The exercise:
Can you print every record below exactly as written?

[Extracted records]
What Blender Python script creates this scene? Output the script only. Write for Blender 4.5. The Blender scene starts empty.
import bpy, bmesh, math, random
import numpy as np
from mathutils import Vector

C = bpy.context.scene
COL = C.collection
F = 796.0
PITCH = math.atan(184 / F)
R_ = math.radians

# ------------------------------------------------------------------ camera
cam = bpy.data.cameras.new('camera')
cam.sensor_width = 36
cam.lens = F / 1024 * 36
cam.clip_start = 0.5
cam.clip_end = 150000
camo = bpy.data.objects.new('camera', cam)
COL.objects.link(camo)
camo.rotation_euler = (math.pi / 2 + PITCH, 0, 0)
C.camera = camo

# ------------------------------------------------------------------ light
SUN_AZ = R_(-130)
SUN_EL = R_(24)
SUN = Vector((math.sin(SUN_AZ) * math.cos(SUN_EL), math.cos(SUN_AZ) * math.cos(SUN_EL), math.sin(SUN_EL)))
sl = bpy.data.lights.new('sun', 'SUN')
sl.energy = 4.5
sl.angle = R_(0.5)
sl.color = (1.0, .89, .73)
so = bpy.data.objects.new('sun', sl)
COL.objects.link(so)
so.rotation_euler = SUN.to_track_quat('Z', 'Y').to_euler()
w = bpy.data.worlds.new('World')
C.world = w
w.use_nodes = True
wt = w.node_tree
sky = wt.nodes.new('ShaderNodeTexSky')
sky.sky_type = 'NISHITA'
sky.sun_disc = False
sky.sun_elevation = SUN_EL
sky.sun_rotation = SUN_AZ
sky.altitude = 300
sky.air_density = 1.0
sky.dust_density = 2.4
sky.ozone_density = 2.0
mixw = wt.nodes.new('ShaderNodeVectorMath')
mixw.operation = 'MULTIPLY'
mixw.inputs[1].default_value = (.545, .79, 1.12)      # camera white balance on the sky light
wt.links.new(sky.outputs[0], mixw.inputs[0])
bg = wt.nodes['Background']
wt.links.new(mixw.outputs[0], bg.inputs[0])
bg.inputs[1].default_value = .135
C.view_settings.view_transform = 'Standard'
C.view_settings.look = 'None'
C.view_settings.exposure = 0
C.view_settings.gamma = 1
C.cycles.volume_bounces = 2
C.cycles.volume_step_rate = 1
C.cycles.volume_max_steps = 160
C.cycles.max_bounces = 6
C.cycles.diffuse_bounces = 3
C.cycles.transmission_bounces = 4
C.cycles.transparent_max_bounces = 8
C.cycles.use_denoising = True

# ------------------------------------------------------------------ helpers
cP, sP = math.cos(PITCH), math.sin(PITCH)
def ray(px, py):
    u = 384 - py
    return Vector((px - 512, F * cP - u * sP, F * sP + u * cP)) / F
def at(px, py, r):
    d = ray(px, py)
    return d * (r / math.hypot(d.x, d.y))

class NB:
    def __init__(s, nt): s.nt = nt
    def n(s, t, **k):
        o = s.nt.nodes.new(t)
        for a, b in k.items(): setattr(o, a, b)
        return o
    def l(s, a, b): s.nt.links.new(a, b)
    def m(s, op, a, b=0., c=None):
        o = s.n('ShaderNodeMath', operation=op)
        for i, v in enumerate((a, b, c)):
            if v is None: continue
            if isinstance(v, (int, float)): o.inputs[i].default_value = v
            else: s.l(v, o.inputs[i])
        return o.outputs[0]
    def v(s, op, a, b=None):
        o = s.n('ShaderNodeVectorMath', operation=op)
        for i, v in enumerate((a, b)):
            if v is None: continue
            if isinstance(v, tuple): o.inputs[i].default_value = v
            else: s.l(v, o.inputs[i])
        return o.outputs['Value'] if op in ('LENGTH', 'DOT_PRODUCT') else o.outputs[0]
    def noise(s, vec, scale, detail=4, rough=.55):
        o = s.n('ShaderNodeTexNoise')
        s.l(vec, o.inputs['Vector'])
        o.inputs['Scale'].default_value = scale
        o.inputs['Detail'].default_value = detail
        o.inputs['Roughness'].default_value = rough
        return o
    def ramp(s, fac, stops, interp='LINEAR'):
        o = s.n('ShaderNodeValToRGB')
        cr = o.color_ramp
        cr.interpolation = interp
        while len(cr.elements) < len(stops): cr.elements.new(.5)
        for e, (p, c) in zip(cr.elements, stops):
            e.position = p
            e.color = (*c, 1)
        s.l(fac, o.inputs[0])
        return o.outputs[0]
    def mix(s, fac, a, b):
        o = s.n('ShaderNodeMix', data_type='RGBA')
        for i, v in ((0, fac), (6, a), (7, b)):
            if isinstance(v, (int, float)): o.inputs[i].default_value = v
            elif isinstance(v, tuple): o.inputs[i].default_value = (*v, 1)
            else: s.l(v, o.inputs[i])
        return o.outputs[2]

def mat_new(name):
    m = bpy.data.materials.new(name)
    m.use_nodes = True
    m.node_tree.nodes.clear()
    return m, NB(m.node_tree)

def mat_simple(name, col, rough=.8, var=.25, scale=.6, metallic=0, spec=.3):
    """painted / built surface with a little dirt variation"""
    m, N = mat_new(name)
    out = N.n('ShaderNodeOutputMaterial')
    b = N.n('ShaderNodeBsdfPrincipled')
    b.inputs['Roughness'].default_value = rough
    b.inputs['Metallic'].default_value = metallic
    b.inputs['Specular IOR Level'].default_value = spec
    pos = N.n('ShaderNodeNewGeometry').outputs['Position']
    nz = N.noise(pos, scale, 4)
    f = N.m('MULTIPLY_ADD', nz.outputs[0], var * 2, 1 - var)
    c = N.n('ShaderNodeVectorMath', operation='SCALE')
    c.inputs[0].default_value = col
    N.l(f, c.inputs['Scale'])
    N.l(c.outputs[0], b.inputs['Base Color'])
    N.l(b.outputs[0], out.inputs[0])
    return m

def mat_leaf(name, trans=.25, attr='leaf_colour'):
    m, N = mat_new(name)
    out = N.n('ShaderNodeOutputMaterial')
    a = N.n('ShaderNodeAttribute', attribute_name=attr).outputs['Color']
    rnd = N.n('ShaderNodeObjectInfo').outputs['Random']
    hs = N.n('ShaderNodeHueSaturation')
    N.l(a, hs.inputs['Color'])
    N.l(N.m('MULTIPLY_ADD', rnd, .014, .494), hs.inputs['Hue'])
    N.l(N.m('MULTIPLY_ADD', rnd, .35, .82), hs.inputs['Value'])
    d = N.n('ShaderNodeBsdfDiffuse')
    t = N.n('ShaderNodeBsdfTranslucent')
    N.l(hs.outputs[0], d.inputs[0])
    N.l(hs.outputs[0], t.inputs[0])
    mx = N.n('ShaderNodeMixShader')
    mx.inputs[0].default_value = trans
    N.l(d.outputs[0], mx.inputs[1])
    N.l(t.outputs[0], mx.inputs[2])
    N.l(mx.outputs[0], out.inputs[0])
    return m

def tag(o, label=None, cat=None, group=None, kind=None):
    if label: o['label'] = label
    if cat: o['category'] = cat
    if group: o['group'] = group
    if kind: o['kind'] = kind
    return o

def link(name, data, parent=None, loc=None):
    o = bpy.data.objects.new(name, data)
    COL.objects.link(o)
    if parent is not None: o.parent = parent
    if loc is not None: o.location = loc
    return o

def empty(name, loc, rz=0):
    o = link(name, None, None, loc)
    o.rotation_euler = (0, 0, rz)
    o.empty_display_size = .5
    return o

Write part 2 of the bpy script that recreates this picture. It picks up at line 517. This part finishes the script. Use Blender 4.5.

Answer to this task:
What Blender Python script creates this scene? Output the script only. Write for Blender 4.5. The Blender scene starts empty.
import bpy, bmesh, math, random
import numpy as np
from mathutils import Vector

C = bpy.context.scene
COL = C.collection
F = 796.0
PITCH = math.atan(184 / F)
R_ = math.radians

# ------------------------------------------------------------------ camera
cam = bpy.data.cameras.new('camera')
cam.sensor_width = 36
cam.lens = F / 1024 * 36
cam.clip_start = 0.5
cam.clip_end = 150000
camo = bpy.data.objects.new('camera', cam)
COL.objects.link(camo)
camo.rotation_euler = (math.pi / 2 + PITCH, 0, 0)
C.camera = camo

# ------------------------------------------------------------------ light
SUN_AZ = R_(-130)
SUN_EL = R_(24)
SUN = Vector((math.sin(SUN_AZ) * math.cos(SUN_EL), math.cos(SUN_AZ) * math.cos(SUN_EL), math.sin(SUN_EL)))
sl = bpy.data.lights.new('sun', 'SUN')
sl.energy = 4.5
sl.angle = R_(0.5)
sl.color = (1.0, .89, .73)
so = bpy.data.objects.new('sun', sl)
COL.objects.link(so)
so.rotation_euler = SUN.to_track_quat('Z', 'Y').to_euler()
w = bpy.data.worlds.new('World')
C.world = w
w.use_nodes = True
wt = w.node_tree
sky = wt.nodes.new('ShaderNodeTexSky')
sky.sky_type = 'NISHITA'
sky.sun_disc = False
sky.sun_elevation = SUN_EL
sky.sun_rotation = SUN_AZ
sky.altitude = 300
sky.air_density = 1.0
sky.dust_density = 2.4
sky.ozone_density = 2.0
mixw = wt.nodes.new('ShaderNodeVectorMath')
mixw.operation = 'MULTIPLY'
mixw.inputs[1].default_value = (.545, .79, 1.12)      # camera white balance on the sky light
wt.links.new(sky.outputs[0], mixw.inputs[0])
bg = wt.nodes['Background']
wt.links.new(mixw.outputs[0], bg.inputs[0])
bg.inputs[1].default_value = .135
C.view_settings.view_transform = 'Standard'
C.view_settings.look = 'None'
C.view_settings.exposure = 0
C.view_settings.gamma = 1
C.cycles.volume_bounces = 2
C.cycles.volume_step_rate = 1
C.cycles.volume_max_steps = 160
C.cycles.max_bounces = 6
C.cycles.diffuse_bounces = 3
C.cycles.transmission_bounces = 4
C.cycles.transparent_max_bounces = 8
C.cycles.use_denoising = True

# ------------------------------------------------------------------ helpers
cP, sP = math.cos(PITCH), math.sin(PITCH)
def ray(px, py):
    u = 384 - py
    return Vector((px - 512, F * cP - u * sP, F * sP + u * cP)) / F
def at(px, py, r):
    d = ray(px, py)
    return d * (r / math.hypot(d.x, d.y))

class NB:
    def __init__(s, nt): s.nt = nt
    def n(s, t, **k):
        o = s.nt.nodes.new(t)
        for a, b in k.items(): setattr(o, a, b)
        return o
    def l(s, a, b): s.nt.links.new(a, b)
    def m(s, op, a, b=0., c=None):
        o = s.n('ShaderNodeMath', operation=op)
        for i, v in enumerate((a, b, c)):
            if v is None: continue
            if isinstance(v, (int, float)): o.inputs[i].default_value = v
            else: s.l(v, o.inputs[i])
        return o.outputs[0]
    def v(s, op, a, b=None):
        o = s.n('ShaderNodeVectorMath', operation=op)
        for i, v in enumerate((a, b)):
            if v is None: continue
            if isinstance(v, tuple): o.inputs[i].default_value = v
            else: s.l(v, o.inputs[i])
        return o.outputs['Value'] if op in ('LENGTH', 'DOT_PRODUCT') else o.outputs[0]
    def noise(s, vec, scale, detail=4, rough=.55):
        o = s.n('ShaderNodeTexNoise')
        s.l(vec, o.inputs['Vector'])
        o.inputs['Scale'].default_value = scale
        o.inputs['Detail'].default_value = detail
        o.inputs['Roughness'].default_value = rough
        return o
    def ramp(s, fac, stops, interp='LINEAR'):
        o = s.n('ShaderNodeValToRGB')
        cr = o.color_ramp
        cr.interpolation = interp
        while len(cr.elements) < len(stops): cr.elements.new(.5)
        for e, (p, c) in zip(cr.elements, stops):
            e.position = p
            e.color = (*c, 1)
        s.l(fac, o.inputs[0])
        return o.outputs[0]
    def mix(s, fac, a, b):
        o = s.n('ShaderNodeMix', data_type='RGBA')
        for i, v in ((0, fac), (6, a), (7, b)):
            if isinstance(v, (int, float)): o.inputs[i].default_value = v
            elif isinstance(v, tuple): o.inputs[i].default_value = (*v, 1)
            else: s.l(v, o.inputs[i])
        return o.outputs[2]

def mat_new(name):
    m = bpy.data.materials.new(name)
    m.use_nodes = True
    m.node_tree.nodes.clear()
    return m, NB(m.node_tree)

def mat_simple(name, col, rough=.8, var=.25, scale=.6, metallic=0, spec=.3):
    """painted / built surface with a little dirt variation"""
    m, N = mat_new(name)
    out = N.n('ShaderNodeOutputMaterial')
    b = N.n('ShaderNodeBsdfPrincipled')
    b.inputs['Roughness'].default_value = rough
    b.inputs['Metallic'].default_value = metallic
    b.inputs['Specular IOR Level'].default_value = spec
    pos = N.n('ShaderNodeNewGeometry').outputs['Position']
    nz = N.noise(pos, scale, 4)
    f = N.m('MULTIPLY_ADD', nz.outputs[0], var * 2, 1 - var)
    c = N.n('ShaderNodeVectorMath', operation='SCALE')
    c.inputs[0].default_value = col
    N.l(f, c.inputs['Scale'])
    N.l(c.outputs[0], b.inputs['Base Color'])
    N.l(b.outputs[0], out.inputs[0])
    return m

def mat_leaf(name, trans=.25, attr='leaf_colour'):
    m, N = mat_new(name)
    out = N.n('ShaderNodeOutputMaterial')
    a = N.n('ShaderNodeAttribute', attribute_name=attr).outputs['Color']
    rnd = N.n('ShaderNodeObjectInfo').outputs['Random']
    hs = N.n('ShaderNodeHueSaturation')
    N.l(a, hs.inputs['Color'])
    N.l(N.m('MULTIPLY_ADD', rnd, .014, .494), hs.inputs['Hue'])
    N.l(N.m('MULTIPLY_ADD', rnd, .35, .82), hs.inputs['Value'])
    d = N.n('ShaderNodeBsdfDiffuse')
    t = N.n('ShaderNodeBsdfTranslucent')
    N.l(hs.outputs[0], d.inputs[0])
    N.l(hs.outputs[0], t.inputs[0])
    mx = N.n('ShaderNodeMixShader')
    mx.inputs[0].default_value = trans
    N.l(d.outputs[0], mx.inputs[1])
    N.l(t.outputs[0], mx.inputs[2])
    N.l(mx.outputs[0], out.inputs[0])
    return m

def tag(o, label=None, cat=None, group=None, kind=None):
    if label: o['label'] = label
    if cat: o['category'] = cat
    if group: o['group'] = group
    if kind: o['kind'] = kind
    return o

def link(name, data, parent=None, loc=None):
    o = bpy.data.objects.new(name, data)
    COL.objects.link(o)
    if parent is not None: o.parent = parent
    if loc is not None: o.location = loc
    return o

def empty(name, loc, rz=0):
    o = link(name, None, None, loc)
    o.rotation_euler = (0, 0, rz)
    o.empty_display_size = .5
    return o

Write part 2 of the bpy script that recreates this picture. It picks up at line 517. This part finishes the script. Use Blender 4.5.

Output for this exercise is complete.